Dans ce groupe, la zone géographique est étendue à la Suisse, l’Ain, la Seine et Marne, la Bretagne. Quelques uns sont des frères et sœurs des personnes identifiées dans les deux groupes précédents. Les informations les concernant sont réduites à la portion congrue.
On notera la présence, dans ce groupe, de Le Floc Mathurine, qui serait née en 1573 et décédée en janvier 1677 à Loudéac (Côtes d'Armor)... soit à l'âge de 104 ans ! Il y a bien un acte de naissance en 1573 qui pourrait correspond, cependant, j'ai du mal à lire ce document (ci-dessous). De ce fait l'année de naissance n'est pas très sûre... Mais si l'âge est exact, ce serait assurément la doyenne de ma généalogie !

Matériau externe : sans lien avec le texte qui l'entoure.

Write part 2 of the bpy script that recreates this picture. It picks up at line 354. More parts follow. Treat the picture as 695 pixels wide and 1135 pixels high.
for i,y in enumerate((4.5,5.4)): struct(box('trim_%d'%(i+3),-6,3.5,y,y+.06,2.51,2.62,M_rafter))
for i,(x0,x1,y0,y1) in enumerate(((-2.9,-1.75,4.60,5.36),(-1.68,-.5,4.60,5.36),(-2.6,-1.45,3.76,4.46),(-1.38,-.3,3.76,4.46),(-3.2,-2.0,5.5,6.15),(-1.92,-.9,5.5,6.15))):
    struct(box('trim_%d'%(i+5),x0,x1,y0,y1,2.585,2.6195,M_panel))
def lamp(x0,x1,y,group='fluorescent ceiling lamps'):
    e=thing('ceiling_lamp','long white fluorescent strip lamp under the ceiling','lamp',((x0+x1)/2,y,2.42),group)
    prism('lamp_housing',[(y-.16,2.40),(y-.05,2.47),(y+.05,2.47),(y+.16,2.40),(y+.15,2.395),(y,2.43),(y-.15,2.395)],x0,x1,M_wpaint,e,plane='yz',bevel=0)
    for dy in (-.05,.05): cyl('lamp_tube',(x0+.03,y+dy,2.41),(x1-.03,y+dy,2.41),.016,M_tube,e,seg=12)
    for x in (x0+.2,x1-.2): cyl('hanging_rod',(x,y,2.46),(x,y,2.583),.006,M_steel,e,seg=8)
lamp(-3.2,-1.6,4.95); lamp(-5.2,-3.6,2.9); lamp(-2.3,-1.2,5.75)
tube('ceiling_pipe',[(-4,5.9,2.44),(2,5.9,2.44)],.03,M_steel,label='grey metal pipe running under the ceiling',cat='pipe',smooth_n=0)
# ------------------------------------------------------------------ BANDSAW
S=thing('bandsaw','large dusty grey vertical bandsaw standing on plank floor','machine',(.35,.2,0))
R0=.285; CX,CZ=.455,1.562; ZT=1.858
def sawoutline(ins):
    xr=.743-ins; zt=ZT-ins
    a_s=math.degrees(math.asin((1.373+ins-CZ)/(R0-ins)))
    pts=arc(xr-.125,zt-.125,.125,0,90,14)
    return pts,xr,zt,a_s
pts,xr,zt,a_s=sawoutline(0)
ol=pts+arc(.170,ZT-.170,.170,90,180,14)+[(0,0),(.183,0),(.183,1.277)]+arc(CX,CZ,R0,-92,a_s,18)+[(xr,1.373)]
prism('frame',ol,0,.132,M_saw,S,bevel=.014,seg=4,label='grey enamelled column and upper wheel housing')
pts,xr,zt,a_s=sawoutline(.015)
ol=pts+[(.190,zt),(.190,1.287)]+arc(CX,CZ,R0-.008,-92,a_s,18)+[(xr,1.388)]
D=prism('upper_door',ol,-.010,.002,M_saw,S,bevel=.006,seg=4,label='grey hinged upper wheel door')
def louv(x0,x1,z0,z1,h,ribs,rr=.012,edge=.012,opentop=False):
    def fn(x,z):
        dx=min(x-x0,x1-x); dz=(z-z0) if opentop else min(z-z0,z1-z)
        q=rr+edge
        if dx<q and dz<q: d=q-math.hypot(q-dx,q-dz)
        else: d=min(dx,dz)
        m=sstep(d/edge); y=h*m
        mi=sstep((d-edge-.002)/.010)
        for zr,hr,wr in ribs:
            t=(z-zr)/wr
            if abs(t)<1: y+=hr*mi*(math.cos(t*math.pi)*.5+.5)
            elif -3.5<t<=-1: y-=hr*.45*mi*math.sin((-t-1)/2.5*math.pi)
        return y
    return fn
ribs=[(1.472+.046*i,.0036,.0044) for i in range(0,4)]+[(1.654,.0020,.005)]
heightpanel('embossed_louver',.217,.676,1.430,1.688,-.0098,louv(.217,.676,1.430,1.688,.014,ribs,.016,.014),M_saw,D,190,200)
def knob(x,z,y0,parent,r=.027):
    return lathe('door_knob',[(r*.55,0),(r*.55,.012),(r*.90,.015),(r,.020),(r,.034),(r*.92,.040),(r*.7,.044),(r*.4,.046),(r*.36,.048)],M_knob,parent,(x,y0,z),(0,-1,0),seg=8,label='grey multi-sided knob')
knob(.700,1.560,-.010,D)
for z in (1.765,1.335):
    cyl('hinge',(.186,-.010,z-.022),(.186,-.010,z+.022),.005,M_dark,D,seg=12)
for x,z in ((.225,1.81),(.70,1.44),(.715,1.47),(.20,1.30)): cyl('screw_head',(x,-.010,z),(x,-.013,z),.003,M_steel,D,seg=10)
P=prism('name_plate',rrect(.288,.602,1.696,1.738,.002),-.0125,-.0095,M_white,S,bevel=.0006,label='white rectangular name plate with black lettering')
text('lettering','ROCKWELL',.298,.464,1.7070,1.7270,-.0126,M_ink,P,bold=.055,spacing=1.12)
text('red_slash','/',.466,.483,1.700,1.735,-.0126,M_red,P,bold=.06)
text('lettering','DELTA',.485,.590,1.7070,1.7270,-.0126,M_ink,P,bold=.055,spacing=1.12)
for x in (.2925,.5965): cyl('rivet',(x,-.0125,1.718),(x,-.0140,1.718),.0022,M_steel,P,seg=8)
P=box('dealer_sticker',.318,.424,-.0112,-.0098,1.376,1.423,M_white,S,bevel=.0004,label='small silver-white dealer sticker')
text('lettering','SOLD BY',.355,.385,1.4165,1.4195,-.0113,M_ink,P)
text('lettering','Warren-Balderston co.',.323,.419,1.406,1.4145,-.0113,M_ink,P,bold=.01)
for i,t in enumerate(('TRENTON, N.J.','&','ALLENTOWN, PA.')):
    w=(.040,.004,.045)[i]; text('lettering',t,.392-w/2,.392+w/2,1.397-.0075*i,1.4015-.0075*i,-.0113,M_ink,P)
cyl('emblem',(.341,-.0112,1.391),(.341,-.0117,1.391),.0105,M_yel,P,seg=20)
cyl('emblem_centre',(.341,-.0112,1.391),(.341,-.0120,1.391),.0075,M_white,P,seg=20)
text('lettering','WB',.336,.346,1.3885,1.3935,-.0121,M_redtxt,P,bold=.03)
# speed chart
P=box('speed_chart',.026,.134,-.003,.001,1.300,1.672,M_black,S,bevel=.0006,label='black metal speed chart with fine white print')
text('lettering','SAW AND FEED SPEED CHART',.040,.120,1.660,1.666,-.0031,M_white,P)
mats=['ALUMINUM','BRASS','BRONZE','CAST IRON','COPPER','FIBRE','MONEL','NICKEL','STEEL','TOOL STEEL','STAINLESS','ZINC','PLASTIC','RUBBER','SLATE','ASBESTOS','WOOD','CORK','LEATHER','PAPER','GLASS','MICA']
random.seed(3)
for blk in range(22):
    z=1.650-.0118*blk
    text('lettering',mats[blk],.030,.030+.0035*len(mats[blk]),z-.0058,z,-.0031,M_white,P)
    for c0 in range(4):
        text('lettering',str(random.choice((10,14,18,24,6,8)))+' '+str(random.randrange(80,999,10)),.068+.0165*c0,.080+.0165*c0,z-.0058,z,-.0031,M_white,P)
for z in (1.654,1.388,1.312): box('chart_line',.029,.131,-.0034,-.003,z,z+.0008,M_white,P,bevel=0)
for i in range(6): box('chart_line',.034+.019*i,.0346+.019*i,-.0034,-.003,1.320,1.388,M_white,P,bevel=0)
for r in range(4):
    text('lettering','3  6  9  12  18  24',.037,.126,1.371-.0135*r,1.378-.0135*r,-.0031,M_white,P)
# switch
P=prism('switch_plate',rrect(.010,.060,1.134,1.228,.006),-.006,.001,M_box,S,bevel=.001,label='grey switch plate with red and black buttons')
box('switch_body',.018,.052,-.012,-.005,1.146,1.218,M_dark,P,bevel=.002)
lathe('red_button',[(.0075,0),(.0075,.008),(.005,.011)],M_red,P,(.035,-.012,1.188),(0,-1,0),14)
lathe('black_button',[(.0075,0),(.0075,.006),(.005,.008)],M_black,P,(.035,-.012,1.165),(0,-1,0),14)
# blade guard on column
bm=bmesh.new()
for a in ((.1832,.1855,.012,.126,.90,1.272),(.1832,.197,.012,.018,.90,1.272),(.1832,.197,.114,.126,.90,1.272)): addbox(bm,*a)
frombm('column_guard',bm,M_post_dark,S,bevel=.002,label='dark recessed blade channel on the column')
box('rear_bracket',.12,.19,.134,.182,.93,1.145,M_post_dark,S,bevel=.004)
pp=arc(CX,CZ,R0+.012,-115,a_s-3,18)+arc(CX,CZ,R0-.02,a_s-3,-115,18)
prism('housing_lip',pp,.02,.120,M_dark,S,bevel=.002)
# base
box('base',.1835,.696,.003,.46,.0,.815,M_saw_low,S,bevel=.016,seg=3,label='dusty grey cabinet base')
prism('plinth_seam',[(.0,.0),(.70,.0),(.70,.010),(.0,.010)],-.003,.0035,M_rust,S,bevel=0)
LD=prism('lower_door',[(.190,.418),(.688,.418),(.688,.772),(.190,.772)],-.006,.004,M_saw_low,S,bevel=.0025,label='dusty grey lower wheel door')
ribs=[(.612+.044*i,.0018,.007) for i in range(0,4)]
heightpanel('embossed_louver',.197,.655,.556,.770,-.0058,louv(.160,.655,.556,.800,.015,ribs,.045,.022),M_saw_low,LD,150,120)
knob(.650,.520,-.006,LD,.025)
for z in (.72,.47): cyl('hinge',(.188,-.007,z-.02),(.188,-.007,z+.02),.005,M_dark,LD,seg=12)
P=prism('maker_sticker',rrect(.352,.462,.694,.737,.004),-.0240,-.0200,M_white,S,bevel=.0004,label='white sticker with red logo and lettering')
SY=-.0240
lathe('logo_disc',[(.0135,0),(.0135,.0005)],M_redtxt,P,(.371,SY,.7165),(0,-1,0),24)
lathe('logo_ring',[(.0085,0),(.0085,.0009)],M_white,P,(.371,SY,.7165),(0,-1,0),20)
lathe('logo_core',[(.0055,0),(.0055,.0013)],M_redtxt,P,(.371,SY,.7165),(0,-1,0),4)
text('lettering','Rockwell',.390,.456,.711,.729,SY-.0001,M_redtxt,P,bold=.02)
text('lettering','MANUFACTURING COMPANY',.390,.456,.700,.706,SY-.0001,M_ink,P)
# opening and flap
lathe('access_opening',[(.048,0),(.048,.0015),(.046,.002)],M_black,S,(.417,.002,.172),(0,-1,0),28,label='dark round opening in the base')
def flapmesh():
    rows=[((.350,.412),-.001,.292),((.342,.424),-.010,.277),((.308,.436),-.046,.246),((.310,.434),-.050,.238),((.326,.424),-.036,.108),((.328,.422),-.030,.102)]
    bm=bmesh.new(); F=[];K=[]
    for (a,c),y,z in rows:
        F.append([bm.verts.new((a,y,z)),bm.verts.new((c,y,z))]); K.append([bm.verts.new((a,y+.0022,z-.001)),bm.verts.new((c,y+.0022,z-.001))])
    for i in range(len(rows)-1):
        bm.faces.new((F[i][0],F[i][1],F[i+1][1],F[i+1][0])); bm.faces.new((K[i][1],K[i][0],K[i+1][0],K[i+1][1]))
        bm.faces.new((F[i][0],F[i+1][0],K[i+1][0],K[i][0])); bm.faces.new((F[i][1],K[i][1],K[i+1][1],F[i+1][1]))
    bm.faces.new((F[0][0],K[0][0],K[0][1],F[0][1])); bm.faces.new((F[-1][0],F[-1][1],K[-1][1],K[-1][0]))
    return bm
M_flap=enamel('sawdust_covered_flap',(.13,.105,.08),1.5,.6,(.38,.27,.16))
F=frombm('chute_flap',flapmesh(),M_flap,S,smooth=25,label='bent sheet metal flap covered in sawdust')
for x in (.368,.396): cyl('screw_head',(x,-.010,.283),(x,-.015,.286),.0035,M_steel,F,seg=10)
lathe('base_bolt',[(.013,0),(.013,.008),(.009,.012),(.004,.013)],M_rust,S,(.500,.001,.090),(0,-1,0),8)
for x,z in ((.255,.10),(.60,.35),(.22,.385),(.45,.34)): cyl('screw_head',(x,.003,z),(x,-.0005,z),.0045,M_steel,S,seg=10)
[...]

Possible acte de naissance de Le Floc Mathurine, 1573 © AD22
(oui, je sais, on ne voit rien ! Pour les plus curieux, cet acte de naissance est dans le 
registre de Loudéac, AD22, Lot 1, B 1556/1624, vue 49/386, page de droite)

Ce troisième groupe est suivi d'un éventuel quatrième groupe, composés de ceux qui se sont mariés et/ou sont décédés au tout début du XVIIème (et donc forcément nés au XVIème). Mais ceux-là restent davantage encore dans le brouillard et n'ont pas été comptés. Du travail pour l'avenir peut-être ? 


 
[1] Sur les 1 242 actes de naissances trouvés à ce jour, concernant les 11 200 personnes que compte ma base généalogique (chiffre qui évolue en permanence...).
[2] Exception faite de ma branche noble qui remonte jusqu'au XIVème siècle, voire plus loin selon certaines bibliographies.
[3] Le but de ce document était d’établir la liste de toutes les personnes -les âmes- qui dépendaient spirituellement du curé : il importait donc de procéder à la reconstitution des familles de la paroisse.